I ask all sorts of questions – how would the original carving panels around the entry to Mataatua have been?  Coloured black, historically would there have been a fire lit within the structure itself for warmth and light.  I’m asked to complete a visitor’s assessment of the visit.  My guide asks to take my photograph (and that’s the photograph on the email sent out to artists to introduce them to ARTbop online gallery)    It has been a memorable experience.   I leave with the visitors’ guide.  Like everything I have seen and experienced today it is of the highest level of artistic presentation and engagement.

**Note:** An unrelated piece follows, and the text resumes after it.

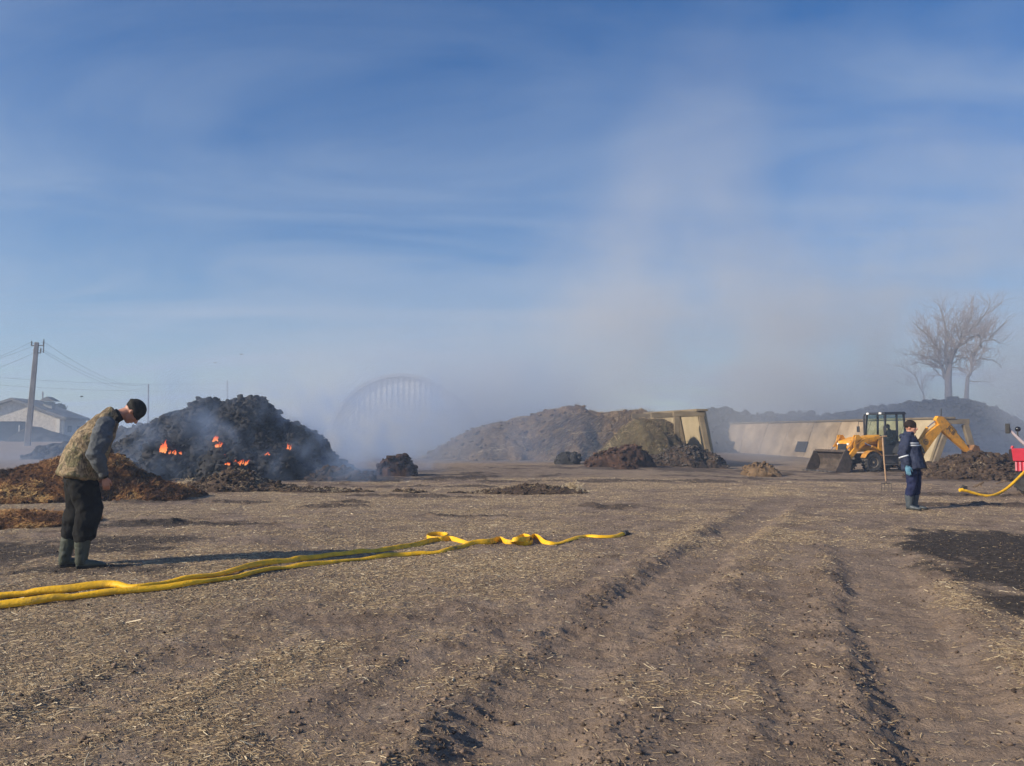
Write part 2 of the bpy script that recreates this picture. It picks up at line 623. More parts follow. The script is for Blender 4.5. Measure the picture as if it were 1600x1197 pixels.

What did I discover going down to Whakatane?  That on my doorstep is an icon and a presentation that maintains itself as a cultural experience not a tourist show.  You pay to participate in the visitor experience at Mataatua The House that Came Home. I felt it was more than value for money.   I also felt it was not only a personally worthwhile experience, it made me happy to contribute to such an incredible work of art.  I also decided that if I had visitors to New Zealand or from outside the  Bay of Plenty I would take them to our Tauranga Art Gallery, the Mission Cemetery, St Georges in Gate Pa, and drive through “the Mount” but I would take them to spend the bulk of the day in Whakatane – why.  Mataatua and The Exhibition Centre and the continuation of Whakatane as a bustling coastal rural “village” New Zealand town and that incredible coastal view as you drive there and back.  I sat outside at Poppy’s Cafe drinking tea looking at the red bouganvillea growing down the lane opposite. There were notices at the beginning of the main street telling cars to slow for pedestrians.  There were vehicles crawling by with their driver’s and occupants shouting hello out the window and men in utes giving that traditional rural male slight finger raising  from the steering wheel nod of hello.  A better memory than empty shops.